**What you need to do:** In the material below, identify each line bearing the word "objects". Reproduce those lines.

**Dataset content:**

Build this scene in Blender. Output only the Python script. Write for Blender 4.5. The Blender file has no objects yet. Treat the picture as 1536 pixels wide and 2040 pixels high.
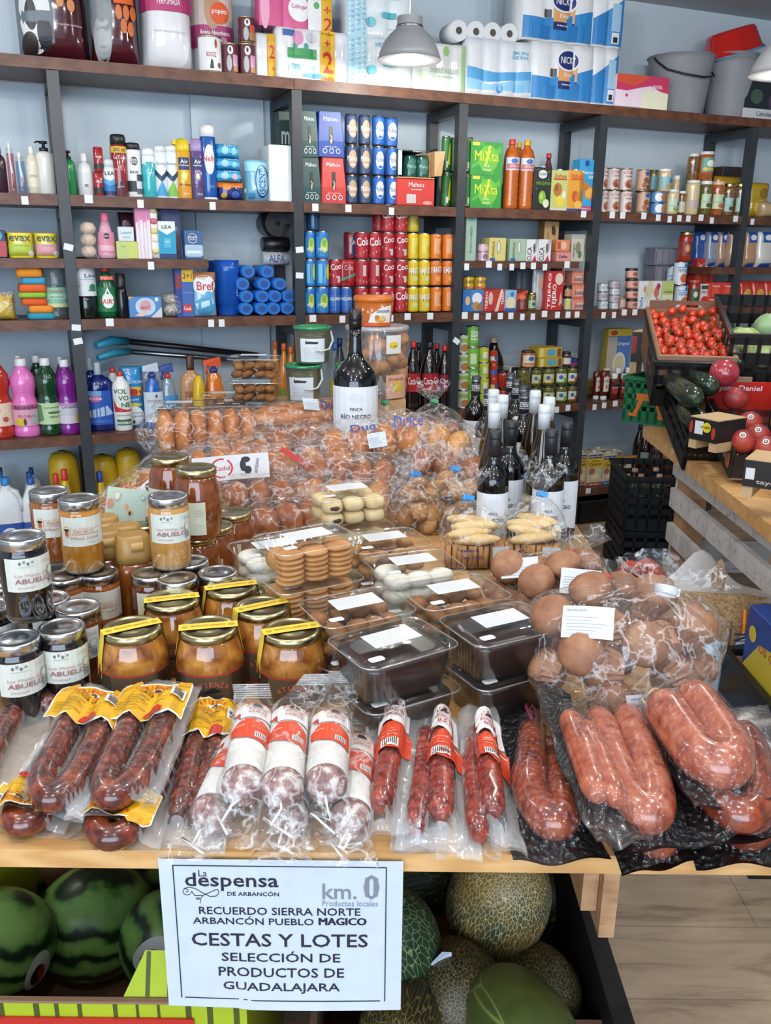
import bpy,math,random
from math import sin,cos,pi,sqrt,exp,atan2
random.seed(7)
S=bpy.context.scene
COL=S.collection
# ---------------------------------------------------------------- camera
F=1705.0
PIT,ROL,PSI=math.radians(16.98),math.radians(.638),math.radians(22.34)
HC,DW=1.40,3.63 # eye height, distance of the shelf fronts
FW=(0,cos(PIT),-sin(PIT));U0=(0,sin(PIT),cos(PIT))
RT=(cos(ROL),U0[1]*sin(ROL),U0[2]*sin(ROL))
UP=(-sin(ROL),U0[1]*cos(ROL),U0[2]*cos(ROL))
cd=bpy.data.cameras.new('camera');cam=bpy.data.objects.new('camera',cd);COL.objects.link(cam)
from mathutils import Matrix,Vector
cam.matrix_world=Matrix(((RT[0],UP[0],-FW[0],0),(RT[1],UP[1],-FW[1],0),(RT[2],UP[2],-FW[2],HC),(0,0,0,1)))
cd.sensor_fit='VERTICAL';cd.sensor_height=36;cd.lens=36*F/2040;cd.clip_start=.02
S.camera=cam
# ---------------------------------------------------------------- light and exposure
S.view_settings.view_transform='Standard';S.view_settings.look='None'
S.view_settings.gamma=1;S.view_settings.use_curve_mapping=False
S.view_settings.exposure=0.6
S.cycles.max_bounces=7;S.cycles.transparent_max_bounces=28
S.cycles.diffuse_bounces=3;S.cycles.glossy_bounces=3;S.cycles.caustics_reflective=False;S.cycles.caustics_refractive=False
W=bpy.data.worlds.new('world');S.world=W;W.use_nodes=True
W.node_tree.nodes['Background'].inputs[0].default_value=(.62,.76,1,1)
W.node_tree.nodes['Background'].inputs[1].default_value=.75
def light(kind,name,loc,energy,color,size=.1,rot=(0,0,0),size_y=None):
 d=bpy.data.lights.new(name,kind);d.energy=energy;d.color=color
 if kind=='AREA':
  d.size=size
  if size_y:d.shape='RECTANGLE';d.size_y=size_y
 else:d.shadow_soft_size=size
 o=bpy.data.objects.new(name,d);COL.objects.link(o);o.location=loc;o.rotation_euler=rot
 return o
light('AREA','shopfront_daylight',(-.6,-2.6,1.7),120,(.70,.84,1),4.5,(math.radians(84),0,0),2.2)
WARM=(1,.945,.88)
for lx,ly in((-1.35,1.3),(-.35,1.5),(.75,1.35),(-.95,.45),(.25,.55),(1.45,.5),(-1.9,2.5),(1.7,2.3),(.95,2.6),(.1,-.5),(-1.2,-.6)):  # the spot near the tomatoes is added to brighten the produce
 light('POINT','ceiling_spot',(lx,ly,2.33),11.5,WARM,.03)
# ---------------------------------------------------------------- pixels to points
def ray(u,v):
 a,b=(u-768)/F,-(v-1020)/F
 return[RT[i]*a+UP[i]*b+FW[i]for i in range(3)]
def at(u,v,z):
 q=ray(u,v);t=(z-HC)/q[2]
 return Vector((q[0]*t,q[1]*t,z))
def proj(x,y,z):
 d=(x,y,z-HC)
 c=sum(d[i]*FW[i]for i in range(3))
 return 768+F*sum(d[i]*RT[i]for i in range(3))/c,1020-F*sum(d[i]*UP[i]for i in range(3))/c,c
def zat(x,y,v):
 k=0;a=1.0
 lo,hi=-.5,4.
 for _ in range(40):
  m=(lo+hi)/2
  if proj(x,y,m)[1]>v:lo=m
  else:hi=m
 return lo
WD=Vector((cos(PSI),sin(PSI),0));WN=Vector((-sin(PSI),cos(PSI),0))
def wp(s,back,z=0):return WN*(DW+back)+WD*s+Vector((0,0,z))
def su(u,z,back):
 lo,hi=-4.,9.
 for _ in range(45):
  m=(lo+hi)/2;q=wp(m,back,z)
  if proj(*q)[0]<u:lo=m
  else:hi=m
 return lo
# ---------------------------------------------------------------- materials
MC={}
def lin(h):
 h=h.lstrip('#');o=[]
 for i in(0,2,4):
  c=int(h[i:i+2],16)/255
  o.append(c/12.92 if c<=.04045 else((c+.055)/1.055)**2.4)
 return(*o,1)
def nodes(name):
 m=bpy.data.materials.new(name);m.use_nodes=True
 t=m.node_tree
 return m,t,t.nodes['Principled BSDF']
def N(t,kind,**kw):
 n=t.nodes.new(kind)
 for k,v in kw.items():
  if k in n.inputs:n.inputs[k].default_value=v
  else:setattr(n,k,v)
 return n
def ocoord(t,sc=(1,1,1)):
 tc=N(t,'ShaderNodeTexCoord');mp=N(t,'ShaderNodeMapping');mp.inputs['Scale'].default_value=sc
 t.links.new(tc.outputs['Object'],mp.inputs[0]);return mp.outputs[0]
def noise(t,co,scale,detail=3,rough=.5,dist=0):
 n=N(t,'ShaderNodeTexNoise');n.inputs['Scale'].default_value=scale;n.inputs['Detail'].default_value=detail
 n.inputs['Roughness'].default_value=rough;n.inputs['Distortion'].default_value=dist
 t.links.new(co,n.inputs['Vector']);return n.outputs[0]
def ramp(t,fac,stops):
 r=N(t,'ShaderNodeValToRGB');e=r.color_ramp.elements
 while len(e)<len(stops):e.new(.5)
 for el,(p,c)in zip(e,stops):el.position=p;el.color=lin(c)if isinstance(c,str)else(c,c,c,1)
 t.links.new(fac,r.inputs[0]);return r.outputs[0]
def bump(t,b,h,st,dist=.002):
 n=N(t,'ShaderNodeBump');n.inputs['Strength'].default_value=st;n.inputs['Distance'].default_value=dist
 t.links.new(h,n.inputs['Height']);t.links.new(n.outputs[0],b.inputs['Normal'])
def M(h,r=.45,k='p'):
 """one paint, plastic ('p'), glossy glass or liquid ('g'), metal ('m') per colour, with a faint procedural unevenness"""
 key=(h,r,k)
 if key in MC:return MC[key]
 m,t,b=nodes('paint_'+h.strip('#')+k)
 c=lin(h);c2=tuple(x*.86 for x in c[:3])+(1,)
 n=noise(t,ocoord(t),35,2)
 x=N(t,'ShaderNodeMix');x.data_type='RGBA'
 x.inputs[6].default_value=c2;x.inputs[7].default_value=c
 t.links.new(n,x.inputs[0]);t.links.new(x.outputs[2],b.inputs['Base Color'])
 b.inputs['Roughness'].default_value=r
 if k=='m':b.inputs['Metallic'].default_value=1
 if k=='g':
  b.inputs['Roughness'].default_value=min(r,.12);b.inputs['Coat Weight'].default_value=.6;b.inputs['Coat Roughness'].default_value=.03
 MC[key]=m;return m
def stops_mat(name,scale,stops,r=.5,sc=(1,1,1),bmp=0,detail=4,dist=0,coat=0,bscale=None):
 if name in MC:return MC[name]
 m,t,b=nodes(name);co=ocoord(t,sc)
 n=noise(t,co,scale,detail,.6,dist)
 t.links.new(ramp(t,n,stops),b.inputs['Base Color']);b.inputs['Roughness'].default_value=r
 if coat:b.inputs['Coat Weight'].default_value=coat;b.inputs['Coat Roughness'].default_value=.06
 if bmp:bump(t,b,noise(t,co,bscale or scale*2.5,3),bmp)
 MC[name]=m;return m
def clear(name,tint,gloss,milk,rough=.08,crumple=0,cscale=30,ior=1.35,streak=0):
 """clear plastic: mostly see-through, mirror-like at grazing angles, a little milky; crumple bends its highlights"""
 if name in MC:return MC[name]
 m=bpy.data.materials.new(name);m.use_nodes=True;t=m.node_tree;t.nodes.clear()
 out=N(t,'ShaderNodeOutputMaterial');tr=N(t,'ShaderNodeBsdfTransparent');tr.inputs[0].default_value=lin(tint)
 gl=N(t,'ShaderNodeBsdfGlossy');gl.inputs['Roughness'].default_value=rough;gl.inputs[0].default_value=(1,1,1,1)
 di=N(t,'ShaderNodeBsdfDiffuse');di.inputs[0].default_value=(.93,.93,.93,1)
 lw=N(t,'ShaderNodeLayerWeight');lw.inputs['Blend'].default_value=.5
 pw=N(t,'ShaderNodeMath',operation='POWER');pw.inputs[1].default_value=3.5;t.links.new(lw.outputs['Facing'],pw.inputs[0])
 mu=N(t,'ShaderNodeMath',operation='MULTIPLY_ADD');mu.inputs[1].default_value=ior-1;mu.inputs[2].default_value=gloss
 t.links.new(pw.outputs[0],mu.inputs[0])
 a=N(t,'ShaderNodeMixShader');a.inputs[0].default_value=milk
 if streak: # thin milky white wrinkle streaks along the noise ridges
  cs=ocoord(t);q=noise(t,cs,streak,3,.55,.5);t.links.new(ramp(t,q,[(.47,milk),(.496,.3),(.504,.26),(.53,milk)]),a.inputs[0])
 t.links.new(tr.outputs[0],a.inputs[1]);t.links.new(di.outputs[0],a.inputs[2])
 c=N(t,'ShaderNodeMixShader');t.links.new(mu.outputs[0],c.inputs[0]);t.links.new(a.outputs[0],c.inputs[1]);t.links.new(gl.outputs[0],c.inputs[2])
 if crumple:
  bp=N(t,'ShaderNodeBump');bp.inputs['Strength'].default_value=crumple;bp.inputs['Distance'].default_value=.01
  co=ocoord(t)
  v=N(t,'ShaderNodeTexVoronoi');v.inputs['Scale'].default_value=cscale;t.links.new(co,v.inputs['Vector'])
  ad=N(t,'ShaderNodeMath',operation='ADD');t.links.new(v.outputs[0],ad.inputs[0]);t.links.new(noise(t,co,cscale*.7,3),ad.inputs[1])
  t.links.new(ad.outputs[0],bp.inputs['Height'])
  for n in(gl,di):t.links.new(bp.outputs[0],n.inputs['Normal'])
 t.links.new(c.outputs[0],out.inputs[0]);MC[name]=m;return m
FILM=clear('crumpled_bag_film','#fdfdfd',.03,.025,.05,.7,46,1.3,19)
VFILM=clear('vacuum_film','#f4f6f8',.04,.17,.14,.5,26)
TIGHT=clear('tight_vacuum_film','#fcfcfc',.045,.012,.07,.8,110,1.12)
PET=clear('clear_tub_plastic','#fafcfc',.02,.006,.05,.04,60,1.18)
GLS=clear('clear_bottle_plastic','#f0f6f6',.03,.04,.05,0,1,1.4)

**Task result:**
Build this scene in Blender. Output only the Python script. Write for Blender 4.5. The Blender file has no objects yet. Treat the picture as 1536 pixels wide and 2040 pixels high.
cd=bpy.data.cameras.new('camera');cam=bpy.data.objects.new('camera',cd);COL.objects.link(cam)
 o=bpy.data.objects.new(name,d);COL.objects.link(o);o.location=loc;o.rotation_euler=rot